Women, especially women of color, are being stripped of their right to vote by the actions of these state governments. Many women are struggling to make ends meet by working two or three jobs — jobs which often do not pay a living wage, but that are critical to the success of our society. Many of these childcare workers, teachers and nursing assistants in long-term care facilities, for example, must take on additional paid employment just to cover basic living expenses. While the moral action is to increase their pay to a livable wage, the excessive time and energy their employment requires of them also means these women depend on expansive voting opportunities in order to have the ability to exercise their right to participate in our democracy. We must demand that access for all.

Our Indigenous siblings who live on reservations continue to be denied their right to vote by voter identification laws, such as those requiring a physical address as opposed to a post office box, an option often not available on reservations. As those arrested on Monday said, “We have nothing to lose but our chains.” We must not stand silent as our siblings have more chains heaped upon them.
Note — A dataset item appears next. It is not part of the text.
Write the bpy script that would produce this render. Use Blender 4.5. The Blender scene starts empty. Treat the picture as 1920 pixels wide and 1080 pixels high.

We urge you to call your senators and your U.S. representatives to demand that the “For The People Act” be passed by both houses. You can access helpful language for that call and double up your message with an email as well by clicking here.

The PC(USA) has taken a clear stand on voting rights and access:

“As Christians, we believe in the powerful ‘already’ of Christ’s revelation of God’s equal love for every person and the ‘not yet’ of the coming realization of God’s reign. As Presbyterians, we believe it is our individual and corporate vocation to engage the ‘already’ of the powers of good and evil for the sake of God’s ‘not yet’ community. As Americans, ‘we the people’ believe in equal rights under the law as well as ‘the pursuit of life, liberty and happiness.’ As Reformed Christians, we know that liberty, equality and fairness of representation require constant vigilance.”

(from the PC(USA)’s “Lift Every Voice: Democracy, Voting Rights, and Electoral Reform”)

Now is the time for vigilance followed by action. Representative Beatty said Friday after her release, “You can arrest me. You can’t stop me. You can’t silence me.” Siblings in Christ, let’s not remain silent; now is the time to shout, “Let all our siblings vote!”